A fairly thorough piece.
Whatever your view on whether it’s a pro or con for the ensemble and storytelling, SNW ‘Lost in Translation’ having covered off the ‘met him when he made fleet captain’ reference to Pike in TOS, there seems to be a great deal of flexibility for SNW to keep bringing Jim Kirk into its stories.
Here’s one unexpected take.
So what does that mean for Kirk? We have to wait until 2265 for him to take over as captain of the Enterprise, right? Well, maybe not. Canon is oddly vague on the handover from Pike to Kirk. In fact, only one episode of TOS actually takes place in 2265: “Where No Man Has Gone Before,” the second pilot. There’s also nothing that indicates Kirk didn’t serve on the Enterprise in another role before getting promoted. If, in theory, Pike were to step down and someone else became an interim captain, then nothing is stopping Kirk from serving on the Enterprise before 2265.
I’m all for keeping canon intact if its possible. But I hope they don’t get trigger happy with contrivances just to keep a line from the 60’s intact that more or less doesn’t matter too much. Does it really matter how much Kirk and Pike interacted? No, not really. But I can say I trust these writers, this show seems to care about Trek and what made it good a lot more than doing their own thing 100% (looking at you Disco).
100% agree with you. The TOS loyalists are going out of their way to find excuses to hate this show. It’s the best series I have seen since TNG and I am not saying the others were bad. I actually like all of them with the exception of Discovery because it focuses so heavily on one plotline and one character.
This is an ensemble with humor when it needs it and is more true to the heart of Trek than people are giving it credit.

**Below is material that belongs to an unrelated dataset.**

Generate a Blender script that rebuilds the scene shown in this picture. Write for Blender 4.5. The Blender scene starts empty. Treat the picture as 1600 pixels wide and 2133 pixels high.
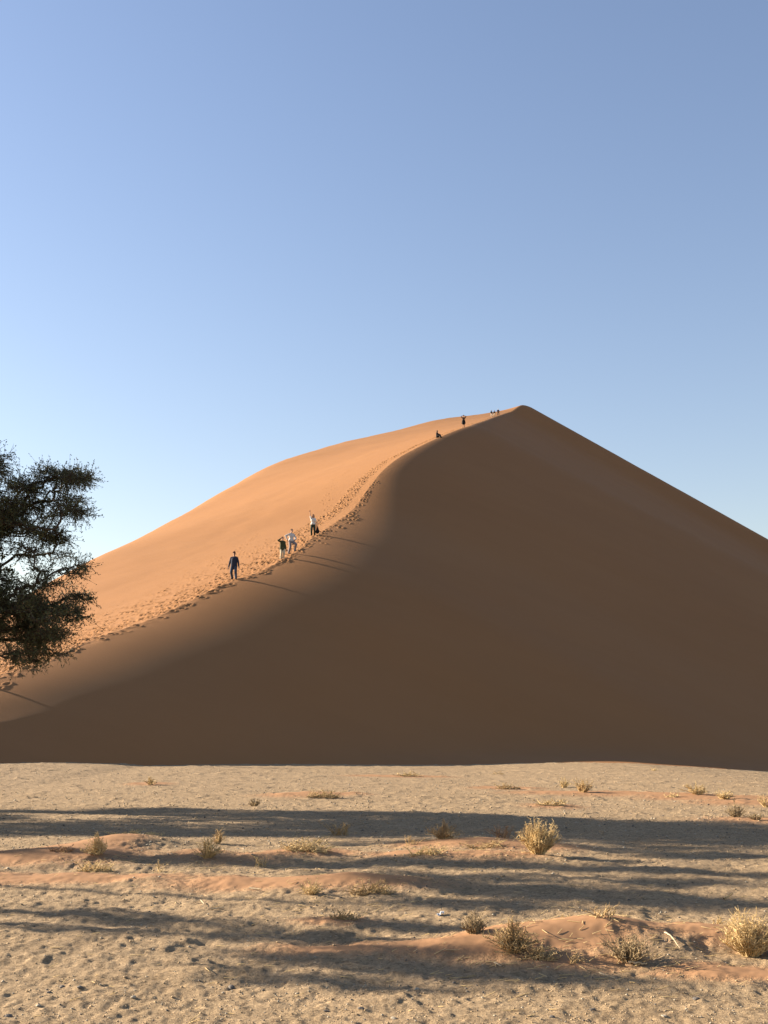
import bpy, bmesh, math, random
import numpy as np
from mathutils import Vector, Matrix

rng = np.random.default_rng(45)
random.seed(45)
SC = bpy.context.scene
COL = SC.collection

# ------------------------------------------------------------------ camera
FPX, W0, H0, HOR = 2400.0, 1600.0, 2133.0, 1515.0
EYE = 1.6
PITCH = math.atan((HOR - H0 / 2) / FPX)
cam_d = bpy.data.cameras.new('camera')
cam_d.sensor_fit = 'HORIZONTAL'
cam_d.sensor_width = 36.0
cam_d.lens = 36.0 * FPX / W0
cam_d.clip_start = 0.1
cam_d.clip_end = 20000
cam = bpy.data.objects.new('camera', cam_d)
COL.objects.link(cam)
cam.location = (0, 0, EYE)
cam.rotation_euler = (math.pi / 2 + PITCH, 0, 0)
SC.camera = cam

# ------------------------------------------------------------------ sky, sun, exposure
SUN_EL, SUN_AZ = math.radians(18.0), math.radians(20.0)   # azimuth: from -X towards +Y
TE = math.tan(SUN_EL)
to_sun = Vector((-math.cos(SUN_AZ) * math.cos(SUN_EL), math.sin(SUN_AZ) * math.cos(SUN_EL), math.sin(SUN_EL)))
world = bpy.data.worlds.new('World')
SC.world = world
world.use_nodes = True
wn = world.node_tree
bg = wn.nodes['Background']
sky = wn.nodes.new('ShaderNodeTexSky')
sky.sky_type = 'NISHITA'
sky.sun_disc = False
sky.sun_elevation = SUN_EL
sky.sun_rotation = math.radians(-70.0)
sky.altitude = 800
sky.air_density = 1.5
sky.dust_density = 0.6
sky.ozone_density = 1.2
wb = wn.nodes.new('ShaderNodeMix')            # white balance of the phone camera, the same over the whole sky
wb.data_type = 'RGBA'
wb.blend_type = 'MULTIPLY'
wb.inputs[0].default_value = 1.0
wb.inputs[7].default_value = (0.96, 0.90, 1.03, 1)
wn.links.new(sky.outputs[0], wb.inputs[6])
wn.links.new(wb.outputs[2], bg.inputs['Color'])
bg.inputs['Strength'].default_value = 0.050
sun_d = bpy.data.lights.new('sun', 'SUN')
sun_d.energy = 5.0
sun_d.angle = math.radians(0.53)
sun_d.color = (1.0, 0.87, 0.70)
sun = bpy.data.objects.new('sun', sun_d)
COL.objects.link(sun)
sun.location = (-30, 10, 30)
sun.rotation_euler = to_sun.to_track_quat('Z', 'Y').to_euler()
SC.view_settings.view_transform = 'Standard'
SC.view_settings.look = 'None'
SC.view_settings.gamma = 1.0
SC.view_settings.exposure = 2.0
SC.view_settings.use_curve_mapping = False

# ------------------------------------------------------------------ helpers
CP, SP = math.cos(PITCH), math.sin(PITCH)

def ray(px, py):
    a = (px - W0 / 2) / FPX
    b = (H0 / 2 - py) / FPX
    return a, CP - b * SP, SP + b * CP

def at(px, py, d):                       # point seen at a pixel, d metres ahead
    x, y, z = ray(px, py)
    k = d / y
    return x * k, d, EYE + z * k

def on_ground(px, py, g=0.0):
    x, y, z = ray(px, py)
    k = (g - EYE) / z
    return x * k, y * k

def project(x, y, z):
    zz = z - EYE
    depth = y * CP + zz * SP
    return W0 / 2 + FPX * x / depth, H0 / 2 - FPX * (zz * CP - y * SP) / depth

def tag(o, label, cat=None, group=None, kind=None):
    if label: o['label'] = label
    if cat: o['category'] = cat
    if group: o['group'] = group
    if kind: o['kind'] = kind
    return o

def link(o, parent=None):
    COL.objects.link(o)
    if parent is not None:
        o.parent = parent
    return o

def mesh_np(name, verts, faces, mats, smooth=True, mat_idx=None):
    """verts (N,3), faces (M,k) of one size"""
    me = bpy.data.meshes.new(name)
    verts = np.asarray(verts, dtype=np.float32)
    faces = np.asarray(faces, dtype=np.int32)
    n, k = faces.shape
    me.vertices.add(len(verts))
    me.vertices.foreach_set('co', verts.ravel())
    me.loops.add(n * k)
    me.loops.foreach_set('vertex_index', faces.ravel())
    me.polygons.add(n)
    me.polygons.foreach_set('loop_start', np.arange(0, n * k, k, dtype=np.int32))
    me.polygons.foreach_set('loop_total', np.full(n, k, dtype=np.int32))
    if smooth:
        me.polygons.foreach_set('use_smooth', np.ones(n, dtype=bool))
    for m in (mats if isinstance(mats, (list, tuple)) else [mats]):
        me.materials.append(m)
    if mat_idx is not None:
        me.polygons.foreach_set('material_index', np.asarray(mat_idx, dtype=np.int32))
    me.update(calc_edges=True)
    return me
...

It is truly a return to the Golden Age of TNG/DS9/Voy and I’m all here for it. I missed the episode adventures. The way Disco does it is not it with the stories taking the whole season and the characters taking a back seat
I don’t really care if they mess around with continuity if continuity is interfering with a good story they want to tell. My point is that the SNW writers are making a clear and concerted effort to maintain continuity.